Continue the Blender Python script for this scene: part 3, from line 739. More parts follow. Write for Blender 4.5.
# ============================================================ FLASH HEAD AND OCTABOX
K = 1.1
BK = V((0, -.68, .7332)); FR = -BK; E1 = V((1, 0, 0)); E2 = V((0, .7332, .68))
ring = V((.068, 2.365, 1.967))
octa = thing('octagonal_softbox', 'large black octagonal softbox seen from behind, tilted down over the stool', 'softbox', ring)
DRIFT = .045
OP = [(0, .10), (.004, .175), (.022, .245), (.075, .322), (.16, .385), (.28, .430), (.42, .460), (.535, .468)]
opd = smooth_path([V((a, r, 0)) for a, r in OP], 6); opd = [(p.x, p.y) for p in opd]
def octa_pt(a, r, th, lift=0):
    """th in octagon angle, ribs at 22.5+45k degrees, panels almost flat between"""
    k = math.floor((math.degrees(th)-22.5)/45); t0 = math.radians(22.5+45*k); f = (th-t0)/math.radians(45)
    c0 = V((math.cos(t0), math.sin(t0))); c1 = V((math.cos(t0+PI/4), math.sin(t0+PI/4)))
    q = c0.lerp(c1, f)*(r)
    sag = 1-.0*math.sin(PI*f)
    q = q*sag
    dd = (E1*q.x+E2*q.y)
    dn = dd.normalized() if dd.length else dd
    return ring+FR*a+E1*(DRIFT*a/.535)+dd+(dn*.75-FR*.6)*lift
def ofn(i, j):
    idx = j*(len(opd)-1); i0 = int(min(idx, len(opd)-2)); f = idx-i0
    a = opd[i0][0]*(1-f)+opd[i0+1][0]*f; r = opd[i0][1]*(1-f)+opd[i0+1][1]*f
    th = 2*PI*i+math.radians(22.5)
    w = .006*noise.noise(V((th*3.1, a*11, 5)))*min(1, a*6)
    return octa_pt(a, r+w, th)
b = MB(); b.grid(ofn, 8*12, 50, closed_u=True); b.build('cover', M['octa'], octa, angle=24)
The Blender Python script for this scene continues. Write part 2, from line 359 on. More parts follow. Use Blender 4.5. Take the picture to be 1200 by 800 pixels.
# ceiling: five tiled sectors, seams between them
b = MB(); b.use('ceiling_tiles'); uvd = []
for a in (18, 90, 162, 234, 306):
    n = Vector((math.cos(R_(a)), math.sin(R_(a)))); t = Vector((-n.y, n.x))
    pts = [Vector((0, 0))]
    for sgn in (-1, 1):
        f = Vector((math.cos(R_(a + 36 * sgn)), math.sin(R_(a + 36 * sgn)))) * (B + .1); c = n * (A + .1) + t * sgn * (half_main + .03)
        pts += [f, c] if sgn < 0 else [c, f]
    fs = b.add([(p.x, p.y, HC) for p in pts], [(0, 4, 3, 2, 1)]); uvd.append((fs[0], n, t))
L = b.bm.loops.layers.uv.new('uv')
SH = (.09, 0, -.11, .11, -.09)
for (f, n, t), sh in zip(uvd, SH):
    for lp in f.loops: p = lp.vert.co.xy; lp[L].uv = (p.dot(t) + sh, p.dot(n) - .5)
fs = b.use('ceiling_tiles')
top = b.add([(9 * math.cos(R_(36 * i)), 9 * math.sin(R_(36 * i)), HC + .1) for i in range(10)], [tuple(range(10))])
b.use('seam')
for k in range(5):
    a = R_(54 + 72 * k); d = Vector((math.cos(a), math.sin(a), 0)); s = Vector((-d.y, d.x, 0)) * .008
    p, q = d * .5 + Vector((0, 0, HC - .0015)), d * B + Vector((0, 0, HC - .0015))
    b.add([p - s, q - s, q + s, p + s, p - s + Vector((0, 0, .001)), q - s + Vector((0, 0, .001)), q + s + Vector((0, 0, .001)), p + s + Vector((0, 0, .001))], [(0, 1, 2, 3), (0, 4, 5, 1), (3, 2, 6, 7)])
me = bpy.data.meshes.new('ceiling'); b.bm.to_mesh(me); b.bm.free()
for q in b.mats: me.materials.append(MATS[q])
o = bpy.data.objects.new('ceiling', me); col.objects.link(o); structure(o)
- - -
* **What is expected**
Every record above must be duplicated exactly.

* **Response for this exercise**
Continue the Blender Python script for this scene: part 3, from line 739. More parts follow. Write for Blender 4.5.
# ============================================================ FLASH HEAD AND OCTABOX
K = 1.1
BK = V((0, -.68, .7332)); FR = -BK; E1 = V((1, 0, 0)); E2 = V((0, .7332, .68))
ring = V((.068, 2.365, 1.967))
octa = thing('octagonal_softbox', 'large black octagonal softbox seen from behind, tilted down over the stool', 'softbox', ring)
DRIFT = .045
OP = [(0, .10), (.004, .175), (.022, .245), (.075, .322), (.16, .385), (.28, .430), (.42, .460), (.535, .468)]
opd = smooth_path([V((a, r, 0)) for a, r in OP], 6); opd = [(p.x, p.y) for p in opd]
def octa_pt(a, r, th, lift=0):
    """th in octagon angle, ribs at 22.5+45k degrees, panels almost flat between"""
    k = math.floor((math.degrees(th)-22.5)/45); t0 = math.radians(22.5+45*k); f = (th-t0)/math.radians(45)
    c0 = V((math.cos(t0), math.sin(t0))); c1 = V((math.cos(t0+PI/4), math.sin(t0+PI/4)))
    q = c0.lerp(c1, f)*(r)
    sag = 1-.0*math.sin(PI*f)
    q = q*sag
    dd = (E1*q.x+E2*q.y)
    dn = dd.normalized() if dd.length else dd
    return ring+FR*a+E1*(DRIFT*a/.535)+dd+(dn*.75-FR*.6)*lift
def ofn(i, j):
    idx = j*(len(opd)-1); i0 = int(min(idx, len(opd)-2)); f = idx-i0
    a = opd[i0][0]*(1-f)+opd[i0+1][0]*f; r = opd[i0][1]*(1-f)+opd[i0+1][1]*f
    th = 2*PI*i+math.radians(22.5)
    w = .006*noise.noise(V((th*3.1, a*11, 5)))*min(1, a*6)
    return octa_pt(a, r+w, th)
b = MB(); b.grid(ofn, 8*12, 50, closed_u=True); b.build('cover', M['octa'], octa, angle=24)
The Blender Python script for this scene continues. Write part 2, from line 359 on. More parts follow. Use Blender 4.5. Take the picture to be 1200 by 800 pixels.
# ceiling: five tiled sectors, seams between them
b = MB(); b.use('ceiling_tiles'); uvd = []
for a in (18, 90, 162, 234, 306):
    n = Vector((math.cos(R_(a)), math.sin(R_(a)))); t = Vector((-n.y, n.x))
    pts = [Vector((0, 0))]
    for sgn in (-1, 1):
        f = Vector((math.cos(R_(a + 36 * sgn)), math.sin(R_(a + 36 * sgn)))) * (B + .1); c = n * (A + .1) + t * sgn * (half_main + .03)
        pts += [f, c] if sgn < 0 else [c, f]
    fs = b.add([(p.x, p.y, HC) for p in pts], [(0, 4, 3, 2, 1)]); uvd.append((fs[0], n, t))
L = b.bm.loops.layers.uv.new('uv')
SH = (.09, 0, -.11, .11, -.09)
for (f, n, t), sh in zip(uvd, SH):
    for lp in f.loops: p = lp.vert.co.xy; lp[L].uv = (p.dot(t) + sh, p.dot(n) - .5)
fs = b.use('ceiling_tiles')
top = b.add([(9 * math.cos(R_(36 * i)), 9 * math.sin(R_(36 * i)), HC + .1) for i in range(10)], [tuple(range(10))])
b.use('seam')
for k in range(5):
    a = R_(54 + 72 * k); d = Vector((math.cos(a), math.sin(a), 0)); s = Vector((-d.y, d.x, 0)) * .008
    p, q = d * .5 + Vector((0, 0, HC - .0015)), d * B + Vector((0, 0, HC - .0015))
    b.add([p - s, q - s, q + s, p + s, p - s + Vector((0, 0, .001)), q - s + Vector((0, 0, .001)), q + s + Vector((0, 0, .001)), p + s + Vector((0, 0, .001))], [(0, 1, 2, 3), (0, 4, 5, 1), (3, 2, 6, 7)])
me = bpy.data.meshes.new('ceiling'); b.bm.to_mesh(me); b.bm.free()
for q in b.mats: me.materials.append(MATS[q])
o = bpy.data.objects.new('ceiling', me); col.objects.link(o); structure(o)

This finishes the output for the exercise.